The Ford Taurus didn’t have the panache of a Lamborghini, nor the stately dignity of a Rolls Royce. Then again, it didn’t draw giggles like an AMC Pacer or an East German Trabant. Ford sold 7 million of them, and it is a pity they won’t sell anymore. The last was built on Friday. America needs more cars like the Taurus and fewer SUVs and trucks.

Making its debut in 1985, the streamlined profile earned it the epithets “flying potato” and “jellybean” from its critics. However, in the mid-1980s, all the cars looked like breadboxes with wheels. The Taurus was different, and with the gasoline lines of 1979 fresh in drivers’ memories, Ford sold 263,000 of them in 1986, its first full sales year. In 1992, it knocked the Honda Accord off the top spot, selling 410,000. It held that spot for five years until the Toyota Camry supplanted it.

Jack Telnack, chief designer on the original Taurus who retired in 1998, told MSNBC, “We were in terrible condition financially. [Philip Caldwell, chief executive officer of Ford then] said `Look, we need something really different, really new, that will kind of set the pace out there'." And 1,000 Fordians went to work on it, based on the premise that Americans were more interested in better-handling cars like Mercedes, BMW and Porsche rather than the mushy ride US sedans typically had. They were right, and an amazing thing happened. The car was a huge success.

Then, Ford did what US companies always do; they forgot to keep the Taurus fresh. Mr. Telnack said, “They put no money into that product for the last several years. They just let it wither on the vine. It’s criminal. The car had a great reputation, a good name. I don’t understand what they were waiting for.” Mr.
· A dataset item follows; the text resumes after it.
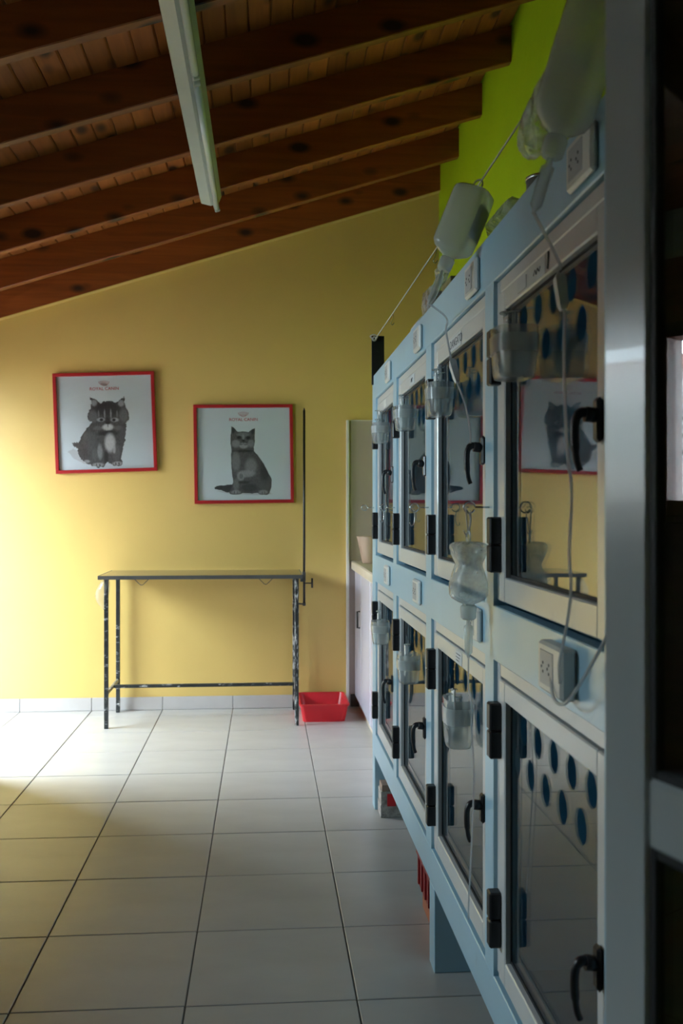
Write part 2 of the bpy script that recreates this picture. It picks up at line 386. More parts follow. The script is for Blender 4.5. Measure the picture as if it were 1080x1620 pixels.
# frame of the garden doorway
d2 = thing('door_2', (XL, (DO[0] + DO[1]) / 2, 0), 'open garden doorway in the side wall', 'doorway', kind='structure')
put('door_frame', MB().box(XL - .12, XL + .01, DO[0] - .05, DO[0], 0, DO[2] + .05, .004).box(XL - .12, XL + .01, DO[1], DO[1] + .05, 0, DO[2] + .05, .004).box(XL - .12, XL + .01, DO[0], DO[1], DO[2], DO[2] + .05, .004), 'framewood', d2)

put('shading_leaf', MB().box(XL + .005, XL + .90, DO[0] - .045, DO[0] - .005, .01, DO[2] - .01, .004), 'doorwood', d2)  # unseen open leaf, added to keep doorway daylight off the nearer floor
put('door_handle', MB().tube([(XL + .83, DO[0] - .06, 1.02), (XL + .83, DO[0] + .015, 1.02), (XL + .72, DO[0] + .015, 1.02)], .008, 8), 'steel', d2)

# ------------------------------------------------------------------ glazed aluminium door leaf in the foreground
hx, hy = .320, .900
d1 = thing('door_1', (hx, hy, 0), 'glazed grey aluminium door leaf standing open in the foreground', 'door', kind='structure', rot=(0, 0, R(17.2)))
# leaf frame: own y runs away from the free edge towards the hinges, own +x is the side turned to the cages
LW = .86; th = .042
def Lb(mb, y0, y1, z0, z1, x0=0, x1=th, c=.003): return mb.box(x0, x1, -y1, -y0, z0, z1, c)
put('stile', Lb(MB(), 0, .062, .012, 2.10), 'alugrey', d1); put('stile', Lb(MB(), LW - .062, LW, .012, 2.10), 'alugrey', d1)
for z0, z1 in ((.012, .10), (.998, 1.060), (2.035, 2.10)): put('rail', Lb(MB(), .0625, LW - .0625, z0, z1, 0.001, th - .001), 'alugrey', d1)
for z0, z1 in ((.10, .998), (1.060, 2.035)):
    gk = MB()
    for a in ((.0622, .071, z0, z1), (LW - .071, LW - .0622, z0, z1), (.071, LW - .071, z0, z0 + .008), (.071, LW - .071, z1 - .008, z1)): Lb(gk, *a, .003, .036, .001)
    put('gasket', gk, 'rubber', d1)
    put('pane', Lb(MB(), .066, LW - .066, z0 + .004, z1 - .004, .008, .013, 0), 'leafpane', d1)
# jamb and wall stub the leaf hangs on
tag(put('trim_2', MB().box(.50, .59, -.06, .035, 0, 2.16, .004), 'alugrey'), 'grey aluminium door jamb at the near edge', 'jamb', kind='structure')
tag(put('wall_stub', MB().box(.592, XR - .001, -.06, .03, -.05, ZC(.59)), 'cream'), 'short cream wall beside the near door jamb', 'wall', kind='structure')

# ------------------------------------------------------------------ the bank of cages
CX = .471; CB = 1.115; CT = 1.877; C0, C1 = 1.245, 4.25
COLS = [(3.556, 4.125), (2.825, 3.470), (2.057, 2.736), (1.322, 1.981)]      # far to near
ROWS = [(1.0995, 1.769), (.332, .986)]
cab = thing('cage_cabinet', ((CX + CB) / 2, (C0 + C1) / 2, 0), 'pale blue bank of eight cages with glazed aluminium doors along the lime wall', 'cage bank')
ff = MB()
for z0, z1 in ((.235, ROWS[1][0]), (ROWS[1][1], ROWS[0][0]), (ROWS[0][1], CT)): ff.box(CX, CX + .03, C0, C1, z0, z1, .002)
put('face_frame_rail', ff, 'blue', cab)
for a, b in ((COLS[0][1], C1), (COLS[1][1], COLS[0][0]), (COLS[2][1], COLS[1][0]), (COLS[3][1], COLS[2][0]), (C0, COLS[3][0])):
    mb = MB()
    for z0, z1 in ROWS: mb.box(CX + .0004, CX + .03, a, b, z0 - .003, z1 + .003)
    put('stile', mb, 'blue', cab)
put('top_panel', MB().box(CX + .03, CB, C0, C1, CT - .02, CT - .002), 'blue', cab)
put('end_panel', MB().box(CX + .03, CB, C1 - .02, C1 - .001, .236, CT - .02), 'blue', cab)
put('end_panel', MB().box(CX + .03, CB, C0 + .001, C0 + .02, .236, CT - .02), 'blue', cab)
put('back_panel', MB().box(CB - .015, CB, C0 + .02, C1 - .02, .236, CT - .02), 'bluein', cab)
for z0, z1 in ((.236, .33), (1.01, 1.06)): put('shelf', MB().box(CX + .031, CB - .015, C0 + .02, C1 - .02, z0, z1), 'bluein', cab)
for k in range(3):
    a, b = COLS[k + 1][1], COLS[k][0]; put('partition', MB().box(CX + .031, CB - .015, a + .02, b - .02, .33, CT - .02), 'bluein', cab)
for y in (2.688, 4.168, 1.25): put('leg', MB().box(CX + .0005, CX + .56, y, y + .078, 0, .2349, .002), 'blue', cab)

def pane_mesh(y0, y1, z0, z1, holes, r, x, th):
    cu = bpy.data.curves.new('p', 'CURVE'); cu.dimensions = '2D'; cu.fill_mode = 'BOTH'; cu.extrude = th / 2
    def poly(pts):
        sp = cu.splines.new('POLY'); sp.points.add(len(pts) - 1); sp.use_cyclic_u = True
        for q, p in zip(sp.points, pts): q.co = (p[0], p[1], 0, 1)
    poly([(y0, z0), (y1, z0), (y1, z1), (y0, z1)])
    for (a, b) in holes: poly([(a + r * math.cos(t * math.pi / 12), b + r * math.sin(t * math.pi / 12)) for t in range(24)])
    o = ORG[cab.name]
    return curve_mesh(cu, 'pane', lambda c: Vector((x + c.z - o.x, c.x - o.y, c.y - o.z)))
def ring(mb, x0, x1, y0, y1, z0, z1, wl, wr, wb, wt, c=.0025):
    mb.box(x0, x1, y0, y0 + wl, z0, z1, c); mb.box(x0, x1, y1 - wr, y1, z0, z1, c)
    mb.box(x0 + .0003, x1, y0 + wl, y1 - wr, z0, z0 + wb, c); mb.box(x0 + .0003, x1, y0 + wl, y1 - wr, z1 - wt, z1, c); return mb
HZ = {0: (1.605, 1.226, 1.425), 1: (.850, .468, .650)}
for ri, (z0, z1) in enumerate(ROWS):
    for ci, (y0, y1) in enumerate(COLS):
        b = .011
        put('door_surround', ring(MB(), CX + .008, CX + .045, y0 + .001, y1 - .001, z0 + b, z1 - .002, .005, .026, .006, .028), 'alu', cab)
        la, lb, lz0, lz1 = y0 + .0065, y1 - .030, z0 + b + .001, z1 - .033
        door = put('door', ring(MB(), CX + .004, CX + .038, la, lb, lz0, lz1, .034, .048, .050, .040), 'alu', cab)
        pa, pb, pz0, pz1 = la + .034, lb - .048, lz0 + .050, lz1 - .040
        put('gasket', ring(MB(), CX + .016, CX + .019, pa - .001, pb + .001, pz0 - .001, pz1 + .001, .005, .005, .007, .005, 0), 'rubber', door)
        holes = []; y = y0 + .109
        while y < pb - .033: holes.append((y, pz1 - .037)); y += .0965
        y = y0 + .157
        while y < pb - .033: holes.append((y, pz1 - .108)); y += .0965
        put('pane', pane_mesh(pa - .004, pb + .004, pz0 - .004, pz1 + .004, holes, .0285, CX + .0205, .004), None or 'pane', door)
        h1, h2, hh = HZ[ri]
        for hz in (h1, h2):
            hy_ = lb - .012
            put('hinge', MB().box(CX - .020, CX + .006, hy_ - .011, hy_ + .019, hz + .0008, hz + .056, .003).box(CX - .020, CX + .006, hy_ - .011, hy_ + .019, hz - .056, hz - .0008, .003)
                .tube([(CX - .008, hy_ + .004, hz - .002), (CX - .008, hy_ + .004, hz + .002)], .0105, 10), 'black', door)
        hy2 = la + .0145; xh = CX + .004
        hd = MB().box(xh - .010, xh, hy2 - .012, hy2 + .012, hh - .032, hh + .032, .005)
        hd.tube([(xh - .008, hy2, hh + .006), (xh - .024, hy2, hh + .008)], .011, 10)
        hd.tube(spline([(xh - .018, hy2, hh + .009), (xh - .030, hy2, hh + .010), (xh - .038, hy2, hh - .002), (xh - .039, hy2, hh - .028), (xh - .036, hy2, hh - .058), (xh - .031, hy2, hh - .072)], 5), [.0075] * 8 + [.0065] * 10 + [.005] * 8, 8)
        put('handle', hd, 'black', door)
        # notices on the top rails
        def on_rail(me_fn, yy, zz): return lambda c: Vector((CX + .0032 + c.z * 0 - (c.z) - ORG[cab.name].x, yy - c.x - ORG[cab.name].y, zz + c.y - ORG[cab.name].z))
        if ri == 0:
            zc = lz1 - .021
            if ci == 2:
                yy = (la + lb) / 2 + .02
                put('label', MB().box(CX + .0032, CX + .0042, yy - .075, yy + .075, zc - .017, zc + .017), 'paper', door)
                put('lettering', text_mesh('DANGATO', .030, 'ink', on_rail(None, yy - .01, zc)), None or 'ink', door)
            if ci == 3:
                put('label', MB().box(CX + .0032, CX + .0042, 1.62, 1.72, zc - .016, zc + .016), 'paper', door)
                sc = MB().tube(spline([(CX + .0028, 1.69, zc - .004), (CX + .0028, 1.68, zc + .004), (CX + .0028, 1.672, zc - .005), (CX + .0028, 1.664, zc + .004), (CX + .0028, 1.655, zc - .004), (CX + .0028, 1.648, zc + .003)], 4), .0009, 4)
                put('scribble', sc, 'ink', door)
                put('tape_strip', MB().box(CX + .003, CX + .0042, 1.74, 1.80, zc - .012, zc + .012), 'tape', door)
                put('pen_mark', MB().tube([(CX + .003, 1.604, zc - .012), (CX + .003, 1.598, zc + .016)], .0018, 5), 'darkgrey', door)
            if ci == 1:
                yy = (la + lb) / 2 - .02
                put('label', MB().box(CX + .0032, CX + .0042, yy - .05, yy + .05, zc - .015, zc + .015), 'tape', door)
                put('scribble', MB().tube(spline([(CX + .0028, yy + .02, zc - .006), (CX + .0028, yy + .012, zc + .006), (CX + .0028, yy + .004, zc - .006), (CX + .0028, yy - .004, zc + .006), (CX + .0028, yy - .012, zc + .004)], 4), .0011, 4), 'ink', door)
            if ci == 0:
                yy = (la + lb) / 2; put('label', MB().box(CX + .0032, CX + .0042, yy - .035, yy + .035, zc - .014, zc + .014), 'paper', door)
        elif ci == 2:
            yy = 2.36; zc = lz1 - .021
            put('label', MB().box(CX + .0032, CX + .0042, yy - .04, yy + .04, zc - .016, zc + .016), 'paper', door)
            for q in range(3): put('scribble', MB().tube([(CX + .0028, yy + .03, zc + .008 - q * .008), (CX + .0028, yy - .025 + .01 * q, zc + .008 - q * .008)], .0007, 4), 'ink', door)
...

Telnack, they were waiting for the profits from SUVs to save them from competition; fatter margins make it easier to ignore market share (where the Japanese are kings).

Gas is expensive again, and probably will be from here on out. The American car buyer still wants to have the car as part of his or her personal identity (“I’d rather push a Ford than drive a Chevy” and vice versa are real bumper stickers). What is needed is for car design to move away from the accounting, quarterly report, financial mind-set and toward making a car the American driver wants to own. Given the size of the US market, and the abilities of the labor pool, cars will always be made in the USA. The question is whether any “American” car companies will be making them. So long as they can create something like the Taurus, or the Model-T, a car suited to its times, they will. If not, BMW, Honda and even KIA Motors can make cars in the US for Americans with American labor.